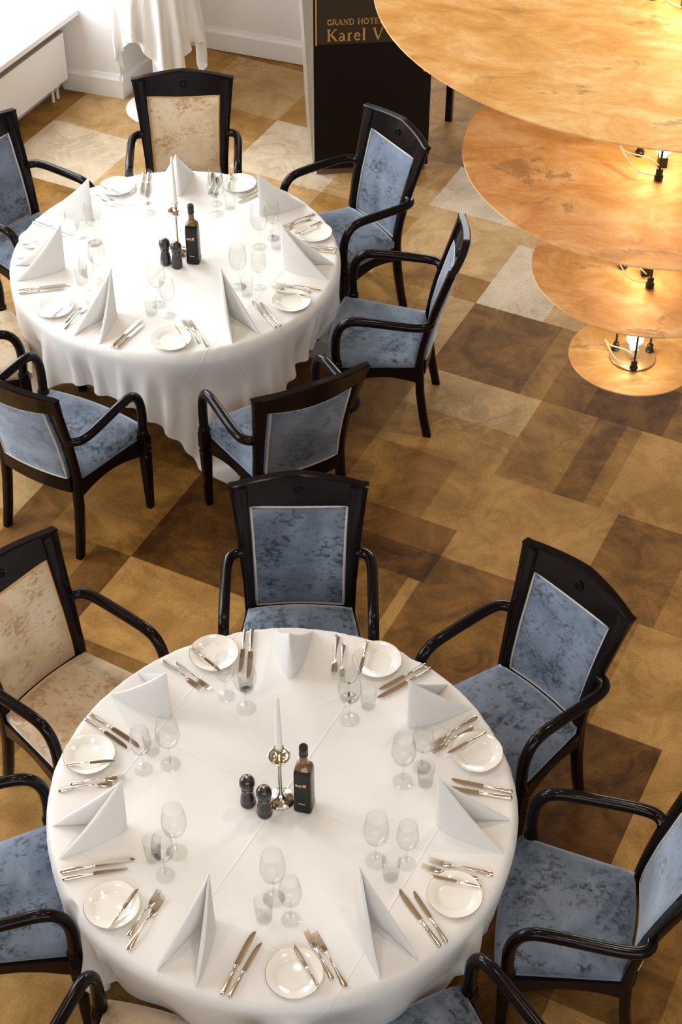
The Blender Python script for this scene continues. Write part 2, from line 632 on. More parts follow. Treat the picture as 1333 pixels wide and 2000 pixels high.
for k, d0 in enumerate((0.0, 2.45, 4.85)):
    w = empty('window_%d' % (k + 1))
    tag(w, 'tall white framed window in the left wall', kind='structure')
    mb = MB()
    span = 2.0 if k == 0 else 1.95
    for (s0, s1, z0, z1) in ((0, span, SILL_Z, SILL_Z + .07), (0, span, 4.03, 4.1), (0, .07, SILL_Z + .07, 4.03), (span - .07, span, SILL_Z + .07, 4.03), (span / 2 - .035, span / 2 + .035, SILL_Z + .07, 4.03)):
        a = WIN0 - DW * (d0 + s0) - NW * 0.42
        b = WIN0 - DW * (d0 + s1) - NW * 0.42
        wall_seg(mb, (a.x, a.y), (b.x, b.y), z0, z1, 0.06, -1)
    mb.build('window_frame', MT['gloss_paint'], w, smooth=False)
    for s0, s1 in ((.07, span / 2 - .035), (span / 2 + .035, span - .07)):
        mb = MB()
        a = WIN0 - DW * (d0 + s0) - NW * 0.45
        b = WIN0 - DW * (d0 + s1) - NW * 0.45
        wall_seg(mb, (a.x, a.y), (b.x, b.y), SILL_Z + .07, 4.03, 0.008, -1)
        mb.build('pane', MT['pane'], w, smooth=False)

# radiator in the niche
rad = empty('radiator', (WIN0.x, WIN0.y, 0), R(64))
tag(rad, 'flat white panel radiator under the window sill', 'radiator')
# local: +x along DW, -y into the room
mb = MB()
mb.box(-1.75, -0.02, 0.0, 0.018, 0.12, 0.455)
mb.build('front_panel', MT['gloss_paint'], rad, smooth=False)
MB().box(-1.75, -0.02, 0.018, 0.085, 0.15, 0.44).build('body', MT['gloss_paint'], rad, smooth=False)
MB().box(-1.75, -0.02, 0.0, 0.09, 0.455, 0.463).build('top_grille', MT['side'], rad, smooth=False)
for x in (-0.10, -0.155):
    MB().lathe([(0.011, -0.004), (0.011, 0.09), (0.016, 0.09), (0.016, 0.125), (0.010, 0.13), (0.010, 0.16)], 12, (x, 0.045, 0)).build('pipe', MT['gloss_paint'], rad)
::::
**Aim of the exercise:** Leave out the pictures and copy the rest of the material above exactly.

**Correct result:**
The Blender Python script for this scene continues. Write part 2, from line 632 on. More parts follow. Treat the picture as 1333 pixels wide and 2000 pixels high.
for k, d0 in enumerate((0.0, 2.45, 4.85)):
    w = empty('window_%d' % (k + 1))
    tag(w, 'tall white framed window in the left wall', kind='structure')
    mb = MB()
    span = 2.0 if k == 0 else 1.95
    for (s0, s1, z0, z1) in ((0, span, SILL_Z, SILL_Z + .07), (0, span, 4.03, 4.1), (0, .07, SILL_Z + .07, 4.03), (span - .07, span, SILL_Z + .07, 4.03), (span / 2 - .035, span / 2 + .035, SILL_Z + .07, 4.03)):
        a = WIN0 - DW * (d0 + s0) - NW * 0.42
        b = WIN0 - DW * (d0 + s1) - NW * 0.42
        wall_seg(mb, (a.x, a.y), (b.x, b.y), z0, z1, 0.06, -1)
    mb.build('window_frame', MT['gloss_paint'], w, smooth=False)
    for s0, s1 in ((.07, span / 2 - .035), (span / 2 + .035, span - .07)):
        mb = MB()
        a = WIN0 - DW * (d0 + s0) - NW * 0.45
        b = WIN0 - DW * (d0 + s1) - NW * 0.45
        wall_seg(mb, (a.x, a.y), (b.x, b.y), SILL_Z + .07, 4.03, 0.008, -1)
        mb.build('pane', MT['pane'], w, smooth=False)

# radiator in the niche
rad = empty('radiator', (WIN0.x, WIN0.y, 0), R(64))
tag(rad, 'flat white panel radiator under the window sill', 'radiator')
# local: +x along DW, -y into the room
mb = MB()
mb.box(-1.75, -0.02, 0.0, 0.018, 0.12, 0.455)
mb.build('front_panel', MT['gloss_paint'], rad, smooth=False)
MB().box(-1.75, -0.02, 0.018, 0.085, 0.15, 0.44).build('body', MT['gloss_paint'], rad, smooth=False)
MB().box(-1.75, -0.02, 0.0, 0.09, 0.455, 0.463).build('top_grille', MT['side'], rad, smooth=False)
for x in (-0.10, -0.155):
    MB().lathe([(0.011, -0.004), (0.011, 0.09), (0.016, 0.09), (0.016, 0.125), (0.010, 0.13), (0.010, 0.16)], 12, (x, 0.045, 0)).build('pipe', MT['gloss_paint'], rad)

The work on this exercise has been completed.